Construction along the busiest and most-traveled section of Russ Avenue in Waynesville, N.C., will soon get under way.
The work is slated to begin in January for phase two of the Russ Avenue project, which will extend the street from the Starbucks intersection, past the Ingles and Publix grocery stores, to the old Kmart plaza on the other side of the bypass interchange.
Waynesville is located in western North Carolina's Haywood County, southwest of Asheville.
For years, the town's residents knew the roadwork was coming. And while the Russ Avenue traffic congestion will be better once it is finished, everyone in the town needs to be prepared for some pain over the next 18 months, according to The Mountaineer, Haywood County's weekly news source.
"We are very conscious of the traffic out there and want to keep it as smooth as we can," said Scott Cook, who serves as the North Carolina Department of Transportation's (NCDOT) assistant resident engineer for the project.
The upcoming construction effort will be similar to the first phase of work along the less-traveled section of Russ Avenue, which The Mountaineer noted on Dec. 10 has been a driver training course of sorts ahead of the more congested phase two section. By now, nearly all motorists are adept at navigating the maze of orange construction barrels that denote the ever-shifting lane configurations, the newspaper said.
"It will be a lot of what they've already experienced on the section from Main Street to Howell Mill," Cook said.
The biggest problem will be a bottleneck resulting from fewer lanes. Instead of two lanes in each direction, at times there will only be one lane in a given direction.
An exact start date for the next round of construction has not been announced, but the Waynesville-based newspaper said phase two is likely to start after the first of the year and conclude by the fall of 2027.
NCDOT has awarded a $42.8 million construction contract to Buchanan and Sons Inc. of Whittier, N.C., to extend and expand Russ Avenue. The construction price tag does not include right-of-way property acquisition or engineering and design.

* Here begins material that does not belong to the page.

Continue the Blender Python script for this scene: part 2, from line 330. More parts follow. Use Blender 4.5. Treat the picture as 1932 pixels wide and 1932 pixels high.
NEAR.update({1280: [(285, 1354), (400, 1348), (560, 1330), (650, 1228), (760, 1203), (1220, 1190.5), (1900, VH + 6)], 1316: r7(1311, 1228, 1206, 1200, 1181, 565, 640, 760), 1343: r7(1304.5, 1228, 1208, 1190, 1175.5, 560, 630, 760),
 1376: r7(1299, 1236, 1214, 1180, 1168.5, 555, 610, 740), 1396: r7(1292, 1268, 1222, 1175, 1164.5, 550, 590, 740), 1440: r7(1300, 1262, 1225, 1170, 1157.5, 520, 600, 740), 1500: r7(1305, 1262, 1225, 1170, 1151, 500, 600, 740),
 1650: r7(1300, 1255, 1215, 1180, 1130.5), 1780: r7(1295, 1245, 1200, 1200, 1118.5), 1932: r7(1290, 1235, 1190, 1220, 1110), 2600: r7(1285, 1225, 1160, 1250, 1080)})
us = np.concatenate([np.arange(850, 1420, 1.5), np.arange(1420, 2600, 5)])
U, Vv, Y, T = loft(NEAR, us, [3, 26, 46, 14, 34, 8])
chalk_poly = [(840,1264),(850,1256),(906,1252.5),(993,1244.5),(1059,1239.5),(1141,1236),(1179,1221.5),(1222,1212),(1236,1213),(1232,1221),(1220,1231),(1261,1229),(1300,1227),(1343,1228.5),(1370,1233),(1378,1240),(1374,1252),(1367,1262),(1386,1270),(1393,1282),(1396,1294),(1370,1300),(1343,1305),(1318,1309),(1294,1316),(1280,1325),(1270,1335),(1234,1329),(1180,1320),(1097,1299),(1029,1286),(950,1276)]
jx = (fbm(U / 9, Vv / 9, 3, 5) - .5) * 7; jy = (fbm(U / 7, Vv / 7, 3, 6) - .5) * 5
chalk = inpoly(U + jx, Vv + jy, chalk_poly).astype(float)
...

Waynesville Will Need to Brace for Roadway's Improvement
Although plans call for the new Russ Avenue to be built wider, it will still only have a pair of through-travel lanes in each direction, just as it currently does.

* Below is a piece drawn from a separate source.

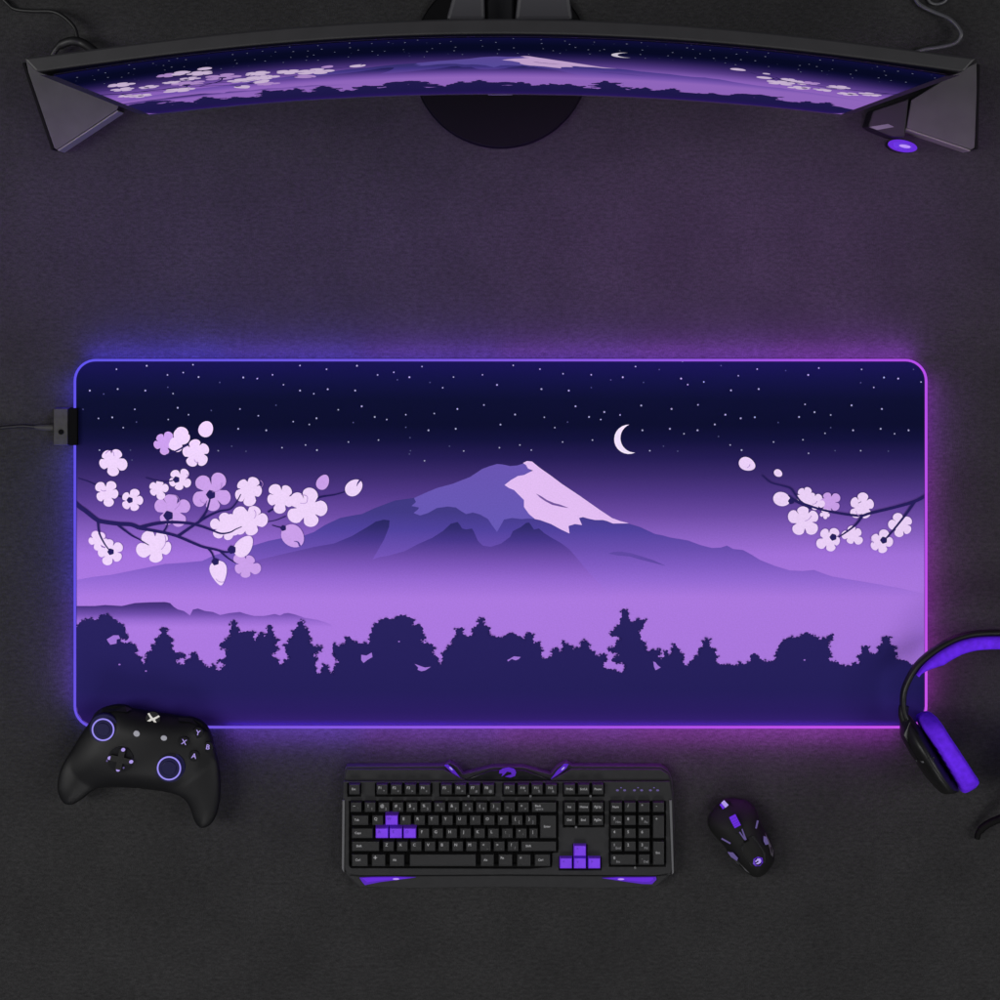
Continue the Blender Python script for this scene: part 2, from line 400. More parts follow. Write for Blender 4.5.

However, by removing the street's middle turn lane, traffic is likely to flow better. Drivers will need to make U-turns at intersections and double back to reach businesses on the other side. There also will be extra right-turn lanes added at some intersections to keep the through-travel lanes free of braking vehicles, which cause chain-reaction slowdowns.
The first order of business will be moving utilities out of the wider road footprint, Cook said. Water and sewer lines, fiber and phone lines and electrical lines will all have to be dug up and moved back as well.
"Some utilities will have to bore under Russ Avenue to get to the other side," he said.
The utility work will not be a soft launch when it comes to traffic impacts, according to The Mountaineer. Instead, lanes will be reduced soon after the start of construction to allow for utility work along the road's shoulders.
The lane work also will be carried out on one side of the road before switching to the other. Traffic will be shifted away from the side where work is being performed, which will ultimately result in fewer lanes. At times, there will only be one traffic lane in a given direction.
Which side will be done first, or exactly when the lane reductions are coming is not yet known.
"We are too early [in the process] to make that conclusion at this point," Cook said.
He added that no businesses will be blocked by the Russ Avenue construction. Wherever crews are working, orange barrels will create an access chute across the work zone into the entranceway of local businesses. Eventually, though, workers will need to cross those driveway thresholds to finish the project.
"In those situations, we would do half the driveway at a time," Cook said.
Complications could arise if there is just a single driveway entrance to a business along Russ Avenue as drivers entering and exiting an establishment would have to share one access lane.
If need be, "we could schedule to do that work at night when the business is closed," said the NCDOT engineer.
The Mountaineer noted, though, that things could get a bit dicey with the middle turning lane. It will periodically be claimed as a through-travel lane to help move the sheer volume of vehicles along Russ Avenue.
"Our goal is to maintain that access as much as we can, but there will be times when that middle turn lane is not accessible," Cook said, meaning that drivers wanting to turn left into a business from the other side of the road could hold up the vehicles behind them if they sit and wait for an opening in traffic.
However, he also said that it is possible there could be small sections of middle turn lanes here and there along the Russ Avenue corridor — that will certainly be the case at stoplights.
Meanwhile, contractors also will be wrapping up phase one work along the lower section of Russ Avenue, which has been under construction for the past 18 months.
The Mountaineer reported, though, that a missing link remains in a bridge being built within the first phase of the project. One side of the structure is not yet finished, and until then, traffic lanes are reduced to shift vehicles to one side.
Therefore, the possibility exists that phase two could commence before phase oene is entirely finished.